Opinion
10-18-2016
Jones Day, New York (Sarah D. Efronson of counsel), for appellant. Cyrus R. Vance, Jr., District Attorney, New York (Jared Wolkowitz of counsel), for respondent.
Jones Day, New York (Sarah D. Efronson of counsel), for appellant.
Cyrus R. Vance, Jr., District Attorney, New York (Jared Wolkowitz of counsel), for respondent.
FRIEDMAN, J.P., ANDRIAS, SAXE, FEINMAN, KAHN, JJ.
Judgment, Supreme Court, New York County (Ruth Pickholz, J.), rendered September 24, 2012, convicting defendant, after a jury trial, of burglary in the third degree and petit larceny, and sentencing him, as a second felony offender, to an aggregate term of two to four years, unanimously affirmed.
The verdict was not against the weight of the evidence (see People v. Danielson, 9 N.Y.3d 342, 348–349, 849 N.Y.S.2d 480, 880 N.E.2d 1 [2007] ). There is no basis for disturbing the jury's credibility determinations. The evidence established that after defendant entered a store from which he had been barred, he stole merchandise belonging to that store. The jury properly rejected defendant's claim that the merchandise found in his possession originated elsewhere.
In connection with the trespass notice that excluded defendant from the store, the court properly exercised its discretion in admitting limited evidence concerning the prior larceny that led to the trespass notice. This evidence tended to establish the lawfulness of the store's exclusion of defendant from the premises (see People v. Wright, 255 A.D.2d 199, 200, 679 N.Y.S.2d 817 [1st Dept.1998], lv. denied 92 N.Y.2d 1041, 684 N.Y.S.2d 506, 707 N.E.2d 461 [1998] ), as well as to complete the narrative and to dispel speculation by the jury, and its probative value exceeded its prejudicial effect, which was minimized by the court's limiting instruction.
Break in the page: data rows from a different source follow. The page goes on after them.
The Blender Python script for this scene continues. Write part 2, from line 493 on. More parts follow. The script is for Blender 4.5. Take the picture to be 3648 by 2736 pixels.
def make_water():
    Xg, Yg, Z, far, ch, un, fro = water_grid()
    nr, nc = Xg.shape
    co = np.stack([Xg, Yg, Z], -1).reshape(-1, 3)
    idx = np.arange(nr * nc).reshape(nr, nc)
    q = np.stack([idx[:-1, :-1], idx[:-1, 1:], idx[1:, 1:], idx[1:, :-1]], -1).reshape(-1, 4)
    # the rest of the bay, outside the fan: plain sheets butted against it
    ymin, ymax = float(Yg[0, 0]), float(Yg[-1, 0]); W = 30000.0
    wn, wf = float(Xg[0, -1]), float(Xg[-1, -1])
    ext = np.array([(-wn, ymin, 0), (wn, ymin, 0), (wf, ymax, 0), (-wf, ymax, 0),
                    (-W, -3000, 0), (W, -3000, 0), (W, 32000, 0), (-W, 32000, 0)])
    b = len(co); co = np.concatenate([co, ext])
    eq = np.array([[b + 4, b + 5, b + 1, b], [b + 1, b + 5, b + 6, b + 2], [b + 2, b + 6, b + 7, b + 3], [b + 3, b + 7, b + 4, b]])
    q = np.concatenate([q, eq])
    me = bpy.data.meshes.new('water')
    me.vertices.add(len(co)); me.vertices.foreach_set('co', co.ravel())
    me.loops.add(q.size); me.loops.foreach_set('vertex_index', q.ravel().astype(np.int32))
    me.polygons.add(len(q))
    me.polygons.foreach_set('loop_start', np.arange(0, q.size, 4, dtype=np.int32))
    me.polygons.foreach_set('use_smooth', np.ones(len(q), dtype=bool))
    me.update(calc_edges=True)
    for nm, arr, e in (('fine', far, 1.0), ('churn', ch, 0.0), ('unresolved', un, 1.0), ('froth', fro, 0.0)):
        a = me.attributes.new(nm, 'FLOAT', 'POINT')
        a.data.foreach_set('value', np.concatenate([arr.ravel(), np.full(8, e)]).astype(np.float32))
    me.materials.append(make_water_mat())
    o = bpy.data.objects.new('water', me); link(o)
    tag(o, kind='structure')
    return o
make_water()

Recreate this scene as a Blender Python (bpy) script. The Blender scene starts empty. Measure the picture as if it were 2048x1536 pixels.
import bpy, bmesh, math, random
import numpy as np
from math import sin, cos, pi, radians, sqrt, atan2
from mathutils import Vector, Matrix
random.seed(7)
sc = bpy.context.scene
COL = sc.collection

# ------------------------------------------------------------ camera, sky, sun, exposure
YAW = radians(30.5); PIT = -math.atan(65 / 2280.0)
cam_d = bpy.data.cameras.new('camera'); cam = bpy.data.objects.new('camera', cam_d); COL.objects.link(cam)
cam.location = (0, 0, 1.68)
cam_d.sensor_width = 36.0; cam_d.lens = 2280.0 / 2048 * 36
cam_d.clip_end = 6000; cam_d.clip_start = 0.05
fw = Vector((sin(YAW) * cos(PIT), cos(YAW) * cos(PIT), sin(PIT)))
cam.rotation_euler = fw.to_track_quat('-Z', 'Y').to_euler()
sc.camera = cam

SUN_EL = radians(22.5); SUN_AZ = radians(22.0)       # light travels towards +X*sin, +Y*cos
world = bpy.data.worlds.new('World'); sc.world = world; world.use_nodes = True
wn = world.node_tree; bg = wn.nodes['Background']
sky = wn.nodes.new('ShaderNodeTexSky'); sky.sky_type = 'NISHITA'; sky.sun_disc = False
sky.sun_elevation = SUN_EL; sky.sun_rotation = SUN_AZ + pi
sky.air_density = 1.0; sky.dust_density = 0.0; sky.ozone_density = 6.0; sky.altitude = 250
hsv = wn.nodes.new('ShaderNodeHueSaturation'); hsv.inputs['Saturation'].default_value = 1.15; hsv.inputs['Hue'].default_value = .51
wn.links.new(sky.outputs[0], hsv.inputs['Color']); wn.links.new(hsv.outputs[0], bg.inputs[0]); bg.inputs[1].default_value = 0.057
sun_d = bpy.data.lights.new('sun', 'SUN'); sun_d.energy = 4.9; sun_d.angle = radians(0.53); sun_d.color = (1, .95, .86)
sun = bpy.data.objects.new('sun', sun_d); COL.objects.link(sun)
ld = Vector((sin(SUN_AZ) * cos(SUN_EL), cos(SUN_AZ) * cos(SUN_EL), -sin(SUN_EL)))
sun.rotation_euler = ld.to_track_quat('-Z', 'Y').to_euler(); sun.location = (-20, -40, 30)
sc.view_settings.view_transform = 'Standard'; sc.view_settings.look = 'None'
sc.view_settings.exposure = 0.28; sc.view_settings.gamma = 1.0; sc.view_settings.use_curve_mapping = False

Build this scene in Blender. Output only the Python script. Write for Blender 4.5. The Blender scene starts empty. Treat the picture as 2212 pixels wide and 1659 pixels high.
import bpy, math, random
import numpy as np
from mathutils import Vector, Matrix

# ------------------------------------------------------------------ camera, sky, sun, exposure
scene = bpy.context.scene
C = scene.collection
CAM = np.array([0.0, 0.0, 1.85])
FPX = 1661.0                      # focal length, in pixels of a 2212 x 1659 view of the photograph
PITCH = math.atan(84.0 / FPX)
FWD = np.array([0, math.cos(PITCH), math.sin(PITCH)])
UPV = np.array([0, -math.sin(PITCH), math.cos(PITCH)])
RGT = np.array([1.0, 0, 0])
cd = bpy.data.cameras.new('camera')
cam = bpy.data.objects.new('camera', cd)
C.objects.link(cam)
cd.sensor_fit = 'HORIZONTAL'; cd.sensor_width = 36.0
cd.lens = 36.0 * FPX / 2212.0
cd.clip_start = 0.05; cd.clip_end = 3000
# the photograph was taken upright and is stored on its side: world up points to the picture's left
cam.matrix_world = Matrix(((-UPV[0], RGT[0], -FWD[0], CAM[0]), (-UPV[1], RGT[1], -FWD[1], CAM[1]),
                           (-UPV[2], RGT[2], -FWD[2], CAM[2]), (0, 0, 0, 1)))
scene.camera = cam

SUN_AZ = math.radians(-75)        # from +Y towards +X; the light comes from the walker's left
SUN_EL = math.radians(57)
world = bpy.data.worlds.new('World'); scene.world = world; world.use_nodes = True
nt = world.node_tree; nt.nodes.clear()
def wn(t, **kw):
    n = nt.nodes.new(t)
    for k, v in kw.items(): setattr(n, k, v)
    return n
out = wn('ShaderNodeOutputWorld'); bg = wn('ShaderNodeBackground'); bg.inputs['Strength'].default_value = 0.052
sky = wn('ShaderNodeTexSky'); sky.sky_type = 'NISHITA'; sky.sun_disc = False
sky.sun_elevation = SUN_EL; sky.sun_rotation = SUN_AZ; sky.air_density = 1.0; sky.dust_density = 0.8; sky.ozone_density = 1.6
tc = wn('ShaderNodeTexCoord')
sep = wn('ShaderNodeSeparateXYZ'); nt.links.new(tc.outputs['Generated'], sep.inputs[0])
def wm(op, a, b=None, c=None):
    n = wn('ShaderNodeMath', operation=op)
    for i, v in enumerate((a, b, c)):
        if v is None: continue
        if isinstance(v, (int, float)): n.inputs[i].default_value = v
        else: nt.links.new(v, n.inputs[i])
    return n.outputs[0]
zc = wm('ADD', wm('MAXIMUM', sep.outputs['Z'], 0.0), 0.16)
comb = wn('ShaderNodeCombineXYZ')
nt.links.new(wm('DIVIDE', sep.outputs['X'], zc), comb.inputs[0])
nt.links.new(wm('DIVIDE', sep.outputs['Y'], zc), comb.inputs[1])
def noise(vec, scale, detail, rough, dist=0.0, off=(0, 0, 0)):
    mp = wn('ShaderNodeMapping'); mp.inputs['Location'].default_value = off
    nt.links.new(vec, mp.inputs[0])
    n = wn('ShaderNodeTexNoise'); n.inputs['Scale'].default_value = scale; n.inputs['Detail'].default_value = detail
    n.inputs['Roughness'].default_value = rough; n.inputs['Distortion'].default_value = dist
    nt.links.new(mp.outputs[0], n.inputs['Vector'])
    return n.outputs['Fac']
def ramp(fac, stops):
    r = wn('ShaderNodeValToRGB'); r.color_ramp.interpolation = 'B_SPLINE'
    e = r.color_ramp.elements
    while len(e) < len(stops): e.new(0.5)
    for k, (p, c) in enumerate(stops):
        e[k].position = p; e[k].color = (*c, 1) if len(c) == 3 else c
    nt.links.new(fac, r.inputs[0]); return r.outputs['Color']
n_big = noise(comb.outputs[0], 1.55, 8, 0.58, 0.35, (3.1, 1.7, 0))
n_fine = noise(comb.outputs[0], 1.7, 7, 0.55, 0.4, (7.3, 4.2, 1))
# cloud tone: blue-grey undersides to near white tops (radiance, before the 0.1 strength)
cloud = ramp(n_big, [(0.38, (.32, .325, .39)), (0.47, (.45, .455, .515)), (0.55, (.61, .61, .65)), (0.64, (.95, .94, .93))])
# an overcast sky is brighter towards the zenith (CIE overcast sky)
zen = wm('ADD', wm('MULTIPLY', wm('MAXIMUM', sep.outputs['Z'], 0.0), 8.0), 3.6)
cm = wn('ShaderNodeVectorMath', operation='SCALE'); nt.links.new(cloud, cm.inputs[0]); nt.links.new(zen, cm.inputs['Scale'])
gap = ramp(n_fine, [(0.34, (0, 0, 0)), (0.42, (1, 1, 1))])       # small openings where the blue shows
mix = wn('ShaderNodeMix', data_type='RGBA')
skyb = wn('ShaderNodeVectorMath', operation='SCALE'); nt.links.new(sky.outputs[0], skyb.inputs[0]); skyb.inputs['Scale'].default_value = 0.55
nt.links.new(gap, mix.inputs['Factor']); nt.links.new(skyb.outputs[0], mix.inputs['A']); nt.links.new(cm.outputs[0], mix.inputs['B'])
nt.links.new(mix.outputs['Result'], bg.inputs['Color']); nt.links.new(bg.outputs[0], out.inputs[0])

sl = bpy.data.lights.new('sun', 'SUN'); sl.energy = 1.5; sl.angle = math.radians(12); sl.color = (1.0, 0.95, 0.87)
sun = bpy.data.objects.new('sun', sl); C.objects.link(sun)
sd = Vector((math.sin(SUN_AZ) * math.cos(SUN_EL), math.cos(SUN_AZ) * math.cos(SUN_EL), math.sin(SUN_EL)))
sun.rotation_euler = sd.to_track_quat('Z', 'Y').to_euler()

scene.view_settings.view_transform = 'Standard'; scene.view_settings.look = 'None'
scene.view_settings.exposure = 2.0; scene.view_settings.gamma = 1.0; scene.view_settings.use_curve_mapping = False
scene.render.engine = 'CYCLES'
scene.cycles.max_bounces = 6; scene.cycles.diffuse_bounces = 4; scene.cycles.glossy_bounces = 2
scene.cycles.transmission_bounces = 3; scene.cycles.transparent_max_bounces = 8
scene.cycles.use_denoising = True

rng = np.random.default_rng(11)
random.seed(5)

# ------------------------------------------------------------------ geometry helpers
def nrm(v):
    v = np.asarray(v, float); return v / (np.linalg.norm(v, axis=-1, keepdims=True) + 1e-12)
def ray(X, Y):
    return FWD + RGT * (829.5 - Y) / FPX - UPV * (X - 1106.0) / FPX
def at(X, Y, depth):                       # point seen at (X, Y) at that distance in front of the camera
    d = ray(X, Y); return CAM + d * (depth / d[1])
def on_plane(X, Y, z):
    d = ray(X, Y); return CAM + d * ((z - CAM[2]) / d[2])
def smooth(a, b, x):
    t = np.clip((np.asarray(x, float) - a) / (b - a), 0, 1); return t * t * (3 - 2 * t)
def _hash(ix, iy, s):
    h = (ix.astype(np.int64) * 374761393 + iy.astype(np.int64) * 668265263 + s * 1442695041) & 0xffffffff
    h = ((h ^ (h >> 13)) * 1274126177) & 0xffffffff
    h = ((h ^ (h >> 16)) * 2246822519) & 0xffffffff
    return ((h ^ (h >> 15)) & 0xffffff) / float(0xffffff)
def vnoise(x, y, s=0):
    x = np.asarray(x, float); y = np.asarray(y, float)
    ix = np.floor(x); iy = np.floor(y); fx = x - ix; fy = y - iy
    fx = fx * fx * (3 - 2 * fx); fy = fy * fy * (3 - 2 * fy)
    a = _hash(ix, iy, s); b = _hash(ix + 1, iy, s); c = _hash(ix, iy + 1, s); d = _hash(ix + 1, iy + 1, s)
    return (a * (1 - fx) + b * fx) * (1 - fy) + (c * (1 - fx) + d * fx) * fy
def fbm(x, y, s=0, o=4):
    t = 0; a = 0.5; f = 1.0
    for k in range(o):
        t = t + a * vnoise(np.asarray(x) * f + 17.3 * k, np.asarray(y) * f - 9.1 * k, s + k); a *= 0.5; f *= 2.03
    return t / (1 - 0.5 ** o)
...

Defendant's remaining contentions are unpreserved and we decline to review them in the interest of justice. As an alternative holding, we reject them on the merits. The court properly exercised its discretion in limiting the content of defendant's voir dire of prospective jurors when it precluded questions that were repetitious or confusing, or that delved into matters of law that were thoroughly covered in the court's own voir dire (see People v. Steward, 17 N.Y.3d 104, 110, 926 N.Y.S.2d 847, 950 N.E.2d 480 [2011] ; People v. Boulware, 29 N.Y.2d 135, 139, 324 N.Y.S.2d 30, 272 N.E.2d 538 [1971], cert. denied 405 U.S. 995, 92 S.Ct. 1269, 31 L.Ed.2d 463 [1972] ). We also find that the court's innocuous remark to the deliberating jury concerning the scheduling of further deliberations was neither coercive nor comparable to an Allen charge in any respect.